Patricia Low is delighted to present THE 3 MUSKETEERS (TRIO DE LARGE), a group show featuring work by Jonathan Meese, Brian Rochefort and Szabolcs Bozó. Including paintings, ceramics and furniture, the exhibition underlines Meese‘s influence on two artists from different parts of the globe and working in different mediums, but who share a strong expressive sensibility. Encapsulated by a 12-point manifesto penned by Meese, the exhibition is a dialogue between the three and an appeal to the spirit of curiosity, collaboration, and freedom in art. In addition to selected works by each artist, the trio — who have thus far only met virtually — will together create a painting in the gallery; and in a gesture of artistic collegiality, Meese has commissioned a wooden table which he will paint in situ, and on top of which Rochefort‘s ceramics will be displayed. Invoking Alexandre Dumas’s famous musketeers, Meese explains that “We are three people, three friends, and three artists who want to conquer the future, who are fighting for the same cause and who have to have our adventures in art.”

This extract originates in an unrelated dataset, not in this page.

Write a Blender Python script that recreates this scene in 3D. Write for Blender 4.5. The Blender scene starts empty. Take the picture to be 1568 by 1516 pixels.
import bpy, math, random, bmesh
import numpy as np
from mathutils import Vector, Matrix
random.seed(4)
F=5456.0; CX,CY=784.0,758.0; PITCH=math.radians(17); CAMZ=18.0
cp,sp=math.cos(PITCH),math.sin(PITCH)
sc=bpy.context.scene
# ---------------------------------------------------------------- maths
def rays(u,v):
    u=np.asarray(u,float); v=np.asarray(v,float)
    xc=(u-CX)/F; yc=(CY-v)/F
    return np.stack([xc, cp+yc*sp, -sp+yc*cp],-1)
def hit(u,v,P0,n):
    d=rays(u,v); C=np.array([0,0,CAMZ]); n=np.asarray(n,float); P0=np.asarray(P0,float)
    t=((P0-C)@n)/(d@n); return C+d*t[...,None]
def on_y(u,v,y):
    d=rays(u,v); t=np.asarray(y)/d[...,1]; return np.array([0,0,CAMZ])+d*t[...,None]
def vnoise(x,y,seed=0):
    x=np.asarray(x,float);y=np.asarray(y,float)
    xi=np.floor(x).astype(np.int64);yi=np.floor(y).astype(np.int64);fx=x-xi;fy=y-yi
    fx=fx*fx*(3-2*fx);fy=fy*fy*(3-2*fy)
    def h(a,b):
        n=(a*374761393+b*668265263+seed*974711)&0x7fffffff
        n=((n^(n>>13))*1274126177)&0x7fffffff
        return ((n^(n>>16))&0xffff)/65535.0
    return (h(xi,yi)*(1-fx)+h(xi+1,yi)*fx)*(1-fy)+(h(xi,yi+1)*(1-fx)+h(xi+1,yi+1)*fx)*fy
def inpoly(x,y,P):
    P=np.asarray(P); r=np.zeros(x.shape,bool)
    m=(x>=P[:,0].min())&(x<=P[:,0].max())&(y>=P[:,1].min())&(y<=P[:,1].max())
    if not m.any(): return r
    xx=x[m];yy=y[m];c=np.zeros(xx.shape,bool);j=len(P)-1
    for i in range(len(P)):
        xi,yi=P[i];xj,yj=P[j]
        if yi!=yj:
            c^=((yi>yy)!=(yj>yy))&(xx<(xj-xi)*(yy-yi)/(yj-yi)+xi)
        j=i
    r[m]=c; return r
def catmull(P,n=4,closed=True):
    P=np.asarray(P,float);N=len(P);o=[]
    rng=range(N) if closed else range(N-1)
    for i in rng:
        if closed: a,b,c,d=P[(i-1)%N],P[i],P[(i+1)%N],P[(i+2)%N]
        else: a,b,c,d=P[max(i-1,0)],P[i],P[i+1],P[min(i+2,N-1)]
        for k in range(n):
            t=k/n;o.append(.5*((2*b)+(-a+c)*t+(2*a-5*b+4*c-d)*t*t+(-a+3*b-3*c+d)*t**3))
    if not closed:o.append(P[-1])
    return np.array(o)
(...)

For Rochefort, as for Bozó, Meese is a foundational influence. Rochefort‘s treatment of surface, in all its intensely hued, oozing vitality, is akin to Meese‘s famously tactile, squeezed-straight-from-the-tube paintwork. Meanwhile, the faux-naive creatures found in Bozó‘s paintings — loosely, uncannily, reminiscent of Cold War-era Hungarian animation — evoke some of the playfulness, as well as the childlike and zoomorphic motifs, found in Meese‘s work. In all three artists’ practices, there is a love of shaping material with the hands and a felicity in the surprises that this process can yield — whether it’s a subconscious idea revealed in a painting, or the element of chance that comes with heating clay in a kiln.
Rochefort‘s cylindrical ceramic “paint cans”, nine of which will be on show in the gallery, are created in an energetic studio practice, their overflowing, seemingly viscous forms recalling both geological processes and the teeming creative overspill pictured in photos of Francis Bacon‘s studio. Bozó‘s brightly hued paintings of cartoonish characters are similarly textured, the result of a free-flowing studio environment.
The exhibition is also an exchange of energy — a “collage”, in Meese‘s words. The renowned German artist is a longtime friend of the gallery, with a special fondness for Gstaad and especially for the mountains. In 2010, Meese created a series of works during a residency at Patricia Low’s La Maison Jaune that both played with and subverted the rarefied Alpine setting, and which marked a unique chapter in his distinctive iconography. Among the works he is presenting in THE 3 MUSKETEERS (TRIO DE LARGE) is an acrylic on canvas of a radiant blonde with hair seemingly ablaze and labelled Heidi in a nod to the show’s Swiss location. Another painting shows an equally effulgent but more abstract figure literally flying the flag for art. Various bronze and ceramic forms are suggestive of mythical creatures caught mid-metamorphosis, underscoring the sense of perpetual, propulsive, evolution in the artist’s work. Present in all of the pieces on show are echoes of each of the artists’ myriad influences, with Meese as their unifying element, here engaged with each other in a joyful Gesamtkunstwerk.
Jonathan Meese (b. Tokyo, 1970) lives and works between Berlin and Hamburg. He studied for a period at Hamburg University of Fine Arts under Franz Erhard Walther and his extensive practice include painting, sculpture, installations and performance, as well as theatre direction and design. Meese has held numerous major international solo exhibitions, including at the Pinakothek der Moderne, Munich; the Kunsthistorisches Museum, Vienna; CAC Málaga; and the Deichtorhallen, Hamburg, among many notable institutions, and his work is in the collections of the Centre Pompidou, Sammlung Goetz, SMAK Ghent, Essl Museum and Thyssen-Bornemisza Art Contemporary, among others.
Brian Rochefort (b. 1985, Lincoln, Nebraska) lives and works in Los Angeles. Since completing his BFA at Rhode Island School of Design in 2007, he has exhibited in group and solo exhibitions internationally, including three solo shows at Van Doren Waxter in New York and three with Massimo de Carlo, in Hong Kong, London and Milan, as well as virtually, in 2021, with the artist-curated project Fragile and Unregulated. Rochefort held his first solo museum exhibition in 2019 at the Santa Barbara Museum of Art, California.
Szabolcs Bozó (b. 1992, Pécs, Hungary) is a self-taught artist who lives and works in London. He has held solo shows at Sifang Art Museum, Shanghai; Carl Kostyál, London; Almine Rech, Brussels; L21 Palma de Mallorca; Semiose Gallery, Paris, and M Woods 798, Beijing among others, and participated in residencies in Pasadena, Mallorca, and most recently, with Canyon Castator at Mohilef Studios, Los Angeles.